* begin Dataset content *

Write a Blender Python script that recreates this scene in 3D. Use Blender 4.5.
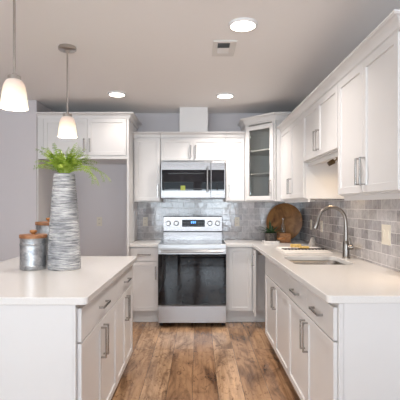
import bpy, bmesh, math, random
from mathutils import Vector, Matrix, Euler
random.seed(7)
S = bpy.context.scene
C = S.collection
for o in list(bpy.data.objects):
    bpy.data.objects.remove(o)
R = math.radians
H = 1.344            # eye height
CEIL = 2.534         # ceiling height
YB = 5.405           # back wall
XR = 1.32            # right wall
CT = 0.914           # counter top
F = 420.0

# ------------------------------------------------------------------ camera, world, light, exposure
cam_d = bpy.data.cameras.new('camera')
cam = bpy.data.objects.new('camera', cam_d)
C.objects.link(cam)
cam.location = (0, 0, H)
cam.rotation_euler = (R(90), 0, 0)
cam_d.sensor_width = 36.0
cam_d.sensor_fit = 'HORIZONTAL'
cam_d.lens = 36.0 * F / 400.0
cam_d.shift_x = 2.0 / 400.0
cam_d.shift_y = 6.0 / 400.0
cam_d.clip_start = 0.05
S.camera = cam

S.view_settings.view_transform = 'Standard'
S.view_settings.look = 'None'
S.view_settings.gamma = 1.0
S.view_settings.use_curve_mapping = False
S.view_settings.exposure = 0.2

world = bpy.data.worlds.new('world')
S.world = world
world.use_nodes = True
wn = world.node_tree.nodes
bg = wn['Background']
bg.inputs['Color'].default_value = (0.75, 0.87, 1.0, 1)
bg.inputs['Strength'].default_value = 1.6

DAY = (0.79, 0.885, 1.0)
LEFT_FILL = (1.0, 0.97, 0.955)
K_FRONT, K_LEFT, K_CEIL, K_REAR, K_PEND, K_PUCK = 0.80, 0.9, 1.02, 0.05, 0.75, 0.19
WARM = (1.0, 0.925, 0.87)

def area_light(name, loc, rot, sx, sy, power, color, shape='RECTANGLE', spread=180):
    d = bpy.data.lights.new(name, 'AREA')
    d.shape = shape
    d.size = sx
    if shape in ('RECTANGLE', 'ELLIPSE'):
        d.size_y = sy
    d.energy = power
    d.color = color
    d.spread = R(spread)
    o = bpy.data.objects.new(name, d)
    C.objects.link(o)
    o.location = loc
    o.rotation_euler = rot
    return o

# daylight arriving through the three glazed openings behind the camera
WIN = [(-3.5, 2.1), (-1.1, 2.0), (0.62, 1.1)]        # x centre, width
YF = -3.6
XL = -5.2
for i, (wx, ww) in enumerate(WIN):
    area_light('daylight', (wx, YF - 0.35, 1.25), (R(138), 0, 0), ww, 2.0, (43, 82, 123)[i] * ww * K_FRONT, DAY)
area_light('daylight', (XL - 0.35, -1.9, 1.35), (R(140), 0, R(-90)), 2.2, 1.9, 160 * K_LEFT, LEFT_FILL)  # added fill lamp outside an unseen left window

# ------------------------------------------------------------------ materials
def mat(name, color=(0.8, 0.8, 0.8), rough=0.5, metal=0.0, spec=0.5, coat=0.0, emit=None, es=0.0):
    m = bpy.data.materials.new(name)
    m.use_nodes = True
    b = m.node_tree.nodes['Principled BSDF']
    b.inputs['Base Color'].default_value = (*color, 1)
    b.inputs['Roughness'].default_value = rough
    b.inputs['Metallic'].default_value = metal
    b.inputs['Specular IOR Level'].default_value = spec
    b.inputs['Coat Weight'].default_value = coat
    b.inputs['Coat Roughness'].default_value = 0.05
    if emit:
        b.inputs['Emission Color'].default_value = (*emit, 1)
        b.inputs['Emission Strength'].default_value = es
    return m

def nt(m):
    t = m.node_tree
    return t, t.nodes, t.links, t.nodes['Principled BSDF']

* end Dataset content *

**Given problem**
All of the data above should be transcribed verbatim, with pictures omitted.

**Written response**
Write a Blender Python script that recreates this scene in 3D. Use Blender 4.5.
import bpy, bmesh, math, random
from mathutils import Vector, Matrix, Euler
random.seed(7)
S = bpy.context.scene
C = S.collection
for o in list(bpy.data.objects):
    bpy.data.objects.remove(o)
R = math.radians
H = 1.344            # eye height
CEIL = 2.534         # ceiling height
YB = 5.405           # back wall
XR = 1.32            # right wall
CT = 0.914           # counter top
F = 420.0

# ------------------------------------------------------------------ camera, world, light, exposure
cam_d = bpy.data.cameras.new('camera')
cam = bpy.data.objects.new('camera', cam_d)
C.objects.link(cam)
cam.location = (0, 0, H)
cam.rotation_euler = (R(90), 0, 0)
cam_d.sensor_width = 36.0
cam_d.sensor_fit = 'HORIZONTAL'
cam_d.lens = 36.0 * F / 400.0
cam_d.shift_x = 2.0 / 400.0
cam_d.shift_y = 6.0 / 400.0
cam_d.clip_start = 0.05
S.camera = cam

S.view_settings.view_transform = 'Standard'
S.view_settings.look = 'None'
S.view_settings.gamma = 1.0
S.view_settings.use_curve_mapping = False
S.view_settings.exposure = 0.2

world = bpy.data.worlds.new('world')
S.world = world
world.use_nodes = True
wn = world.node_tree.nodes
bg = wn['Background']
bg.inputs['Color'].default_value = (0.75, 0.87, 1.0, 1)
bg.inputs['Strength'].default_value = 1.6

DAY = (0.79, 0.885, 1.0)
LEFT_FILL = (1.0, 0.97, 0.955)
K_FRONT, K_LEFT, K_CEIL, K_REAR, K_PEND, K_PUCK = 0.80, 0.9, 1.02, 0.05, 0.75, 0.19
WARM = (1.0, 0.925, 0.87)

def area_light(name, loc, rot, sx, sy, power, color, shape='RECTANGLE', spread=180):
    d = bpy.data.lights.new(name, 'AREA')
    d.shape = shape
    d.size = sx
    if shape in ('RECTANGLE', 'ELLIPSE'):
        d.size_y = sy
    d.energy = power
    d.color = color
    d.spread = R(spread)
    o = bpy.data.objects.new(name, d)
    C.objects.link(o)
    o.location = loc
    o.rotation_euler = rot
    return o

# daylight arriving through the three glazed openings behind the camera
WIN = [(-3.5, 2.1), (-1.1, 2.0), (0.62, 1.1)]        # x centre, width
YF = -3.6
XL = -5.2
for i, (wx, ww) in enumerate(WIN):
    area_light('daylight', (wx, YF - 0.35, 1.25), (R(138), 0, 0), ww, 2.0, (43, 82, 123)[i] * ww * K_FRONT, DAY)
area_light('daylight', (XL - 0.35, -1.9, 1.35), (R(140), 0, R(-90)), 2.2, 1.9, 160 * K_LEFT, LEFT_FILL)  # added fill lamp outside an unseen left window

# ------------------------------------------------------------------ materials
def mat(name, color=(0.8, 0.8, 0.8), rough=0.5, metal=0.0, spec=0.5, coat=0.0, emit=None, es=0.0):
    m = bpy.data.materials.new(name)
    m.use_nodes = True
    b = m.node_tree.nodes['Principled BSDF']
    b.inputs['Base Color'].default_value = (*color, 1)
    b.inputs['Roughness'].default_value = rough
    b.inputs['Metallic'].default_value = metal
    b.inputs['Specular IOR Level'].default_value = spec
    b.inputs['Coat Weight'].default_value = coat
    b.inputs['Coat Roughness'].default_value = 0.05
    if emit:
        b.inputs['Emission Color'].default_value = (*emit, 1)
        b.inputs['Emission Strength'].default_value = es
    return m

def nt(m):
    t = m.node_tree
    return t, t.nodes, t.links, t.nodes['Principled BSDF']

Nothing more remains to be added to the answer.